▼

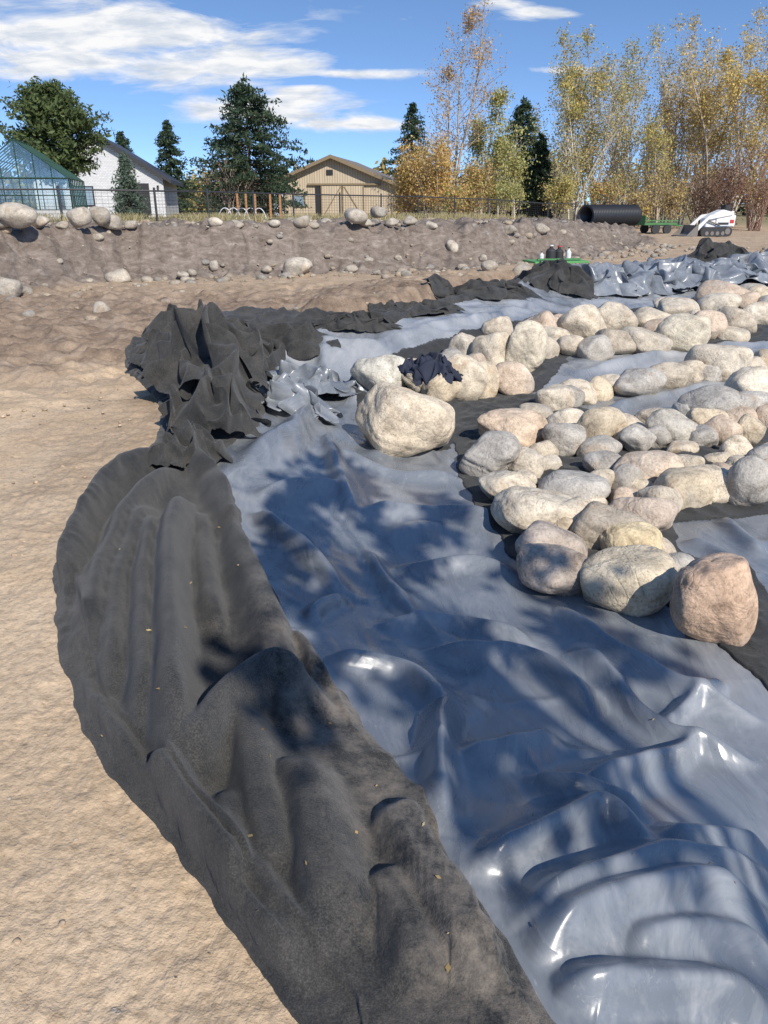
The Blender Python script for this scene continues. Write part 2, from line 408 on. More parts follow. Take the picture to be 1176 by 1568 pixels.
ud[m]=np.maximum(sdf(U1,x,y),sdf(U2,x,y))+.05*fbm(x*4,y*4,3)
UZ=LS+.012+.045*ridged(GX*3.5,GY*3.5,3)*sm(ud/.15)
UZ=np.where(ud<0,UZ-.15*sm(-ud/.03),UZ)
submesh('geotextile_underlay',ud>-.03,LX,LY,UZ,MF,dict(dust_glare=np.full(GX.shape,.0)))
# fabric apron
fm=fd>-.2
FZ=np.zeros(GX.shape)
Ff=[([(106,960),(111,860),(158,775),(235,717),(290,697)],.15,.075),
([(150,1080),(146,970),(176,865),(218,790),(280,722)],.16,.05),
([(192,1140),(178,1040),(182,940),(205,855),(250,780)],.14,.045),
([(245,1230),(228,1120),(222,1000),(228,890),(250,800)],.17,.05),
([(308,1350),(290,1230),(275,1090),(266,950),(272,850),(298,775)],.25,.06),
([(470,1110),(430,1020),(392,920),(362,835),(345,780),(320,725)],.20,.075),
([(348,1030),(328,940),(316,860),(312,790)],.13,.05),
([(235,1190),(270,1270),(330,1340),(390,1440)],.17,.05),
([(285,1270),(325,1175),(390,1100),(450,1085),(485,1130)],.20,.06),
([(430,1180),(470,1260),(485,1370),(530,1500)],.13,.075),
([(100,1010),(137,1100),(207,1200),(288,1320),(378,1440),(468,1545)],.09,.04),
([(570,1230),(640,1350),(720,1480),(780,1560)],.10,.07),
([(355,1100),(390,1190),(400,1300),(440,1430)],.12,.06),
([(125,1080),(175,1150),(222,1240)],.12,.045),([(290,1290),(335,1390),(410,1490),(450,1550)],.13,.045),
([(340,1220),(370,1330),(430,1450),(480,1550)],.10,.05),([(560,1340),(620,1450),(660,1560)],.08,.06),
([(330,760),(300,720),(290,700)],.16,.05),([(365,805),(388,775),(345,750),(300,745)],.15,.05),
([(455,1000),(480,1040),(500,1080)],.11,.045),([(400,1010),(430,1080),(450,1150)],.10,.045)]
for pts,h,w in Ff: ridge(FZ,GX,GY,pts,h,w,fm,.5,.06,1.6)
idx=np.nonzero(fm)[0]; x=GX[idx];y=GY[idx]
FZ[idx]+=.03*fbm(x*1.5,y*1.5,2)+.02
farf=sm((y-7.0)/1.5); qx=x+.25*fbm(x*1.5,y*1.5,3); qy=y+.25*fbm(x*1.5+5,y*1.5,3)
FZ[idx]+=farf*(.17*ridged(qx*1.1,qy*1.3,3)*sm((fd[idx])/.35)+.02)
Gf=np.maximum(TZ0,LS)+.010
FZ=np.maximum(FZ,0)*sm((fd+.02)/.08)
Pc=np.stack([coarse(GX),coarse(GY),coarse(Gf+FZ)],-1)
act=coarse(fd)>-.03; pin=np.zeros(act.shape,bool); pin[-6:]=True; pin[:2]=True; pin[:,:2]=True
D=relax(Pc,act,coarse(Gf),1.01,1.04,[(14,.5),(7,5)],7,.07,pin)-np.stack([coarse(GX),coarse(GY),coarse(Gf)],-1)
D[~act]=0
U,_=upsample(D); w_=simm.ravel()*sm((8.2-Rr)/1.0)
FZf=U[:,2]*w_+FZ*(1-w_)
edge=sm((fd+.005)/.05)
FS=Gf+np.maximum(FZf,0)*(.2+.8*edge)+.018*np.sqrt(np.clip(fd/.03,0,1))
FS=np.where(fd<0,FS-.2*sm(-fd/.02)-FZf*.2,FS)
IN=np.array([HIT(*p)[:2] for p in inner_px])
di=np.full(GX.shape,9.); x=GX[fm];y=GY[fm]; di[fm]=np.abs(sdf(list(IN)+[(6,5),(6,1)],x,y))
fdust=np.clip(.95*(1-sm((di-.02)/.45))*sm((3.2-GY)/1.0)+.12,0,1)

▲

GIVEN REQUEST
Reproduce all of the data exactly; the pictures do not belong in the copy.

ANSWER FOR THE TASK
The Blender Python script for this scene continues. Write part 2, from line 408 on. More parts follow. Take the picture to be 1176 by 1568 pixels.
ud[m]=np.maximum(sdf(U1,x,y),sdf(U2,x,y))+.05*fbm(x*4,y*4,3)
UZ=LS+.012+.045*ridged(GX*3.5,GY*3.5,3)*sm(ud/.15)
UZ=np.where(ud<0,UZ-.15*sm(-ud/.03),UZ)
submesh('geotextile_underlay',ud>-.03,LX,LY,UZ,MF,dict(dust_glare=np.full(GX.shape,.0)))
# fabric apron
fm=fd>-.2
FZ=np.zeros(GX.shape)
Ff=[([(106,960),(111,860),(158,775),(235,717),(290,697)],.15,.075),
([(150,1080),(146,970),(176,865),(218,790),(280,722)],.16,.05),
([(192,1140),(178,1040),(182,940),(205,855),(250,780)],.14,.045),
([(245,1230),(228,1120),(222,1000),(228,890),(250,800)],.17,.05),
([(308,1350),(290,1230),(275,1090),(266,950),(272,850),(298,775)],.25,.06),
([(470,1110),(430,1020),(392,920),(362,835),(345,780),(320,725)],.20,.075),
([(348,1030),(328,940),(316,860),(312,790)],.13,.05),
([(235,1190),(270,1270),(330,1340),(390,1440)],.17,.05),
([(285,1270),(325,1175),(390,1100),(450,1085),(485,1130)],.20,.06),
([(430,1180),(470,1260),(485,1370),(530,1500)],.13,.075),
([(100,1010),(137,1100),(207,1200),(288,1320),(378,1440),(468,1545)],.09,.04),
([(570,1230),(640,1350),(720,1480),(780,1560)],.10,.07),
([(355,1100),(390,1190),(400,1300),(440,1430)],.12,.06),
([(125,1080),(175,1150),(222,1240)],.12,.045),([(290,1290),(335,1390),(410,1490),(450,1550)],.13,.045),
([(340,1220),(370,1330),(430,1450),(480,1550)],.10,.05),([(560,1340),(620,1450),(660,1560)],.08,.06),
([(330,760),(300,720),(290,700)],.16,.05),([(365,805),(388,775),(345,750),(300,745)],.15,.05),
([(455,1000),(480,1040),(500,1080)],.11,.045),([(400,1010),(430,1080),(450,1150)],.10,.045)]
for pts,h,w in Ff: ridge(FZ,GX,GY,pts,h,w,fm,.5,.06,1.6)
idx=np.nonzero(fm)[0]; x=GX[idx];y=GY[idx]
FZ[idx]+=.03*fbm(x*1.5,y*1.5,2)+.02
farf=sm((y-7.0)/1.5); qx=x+.25*fbm(x*1.5,y*1.5,3); qy=y+.25*fbm(x*1.5+5,y*1.5,3)
FZ[idx]+=farf*(.17*ridged(qx*1.1,qy*1.3,3)*sm((fd[idx])/.35)+.02)
Gf=np.maximum(TZ0,LS)+.010
FZ=np.maximum(FZ,0)*sm((fd+.02)/.08)
Pc=np.stack([coarse(GX),coarse(GY),coarse(Gf+FZ)],-1)
act=coarse(fd)>-.03; pin=np.zeros(act.shape,bool); pin[-6:]=True; pin[:2]=True; pin[:,:2]=True
D=relax(Pc,act,coarse(Gf),1.01,1.04,[(14,.5),(7,5)],7,.07,pin)-np.stack([coarse(GX),coarse(GY),coarse(Gf)],-1)
D[~act]=0
U,_=upsample(D); w_=simm.ravel()*sm((8.2-Rr)/1.0)
FZf=U[:,2]*w_+FZ*(1-w_)
edge=sm((fd+.005)/.05)
FS=Gf+np.maximum(FZf,0)*(.2+.8*edge)+.018*np.sqrt(np.clip(fd/.03,0,1))
FS=np.where(fd<0,FS-.2*sm(-fd/.02)-FZf*.2,FS)
IN=np.array([HIT(*p)[:2] for p in inner_px])
di=np.full(GX.shape,9.); x=GX[fm];y=GY[fm]; di[fm]=np.abs(sdf(list(IN)+[(6,5),(6,1)],x,y))
fdust=np.clip(.95*(1-sm((di-.02)/.45))*sm((3.2-GY)/1.0)+.12,0,1)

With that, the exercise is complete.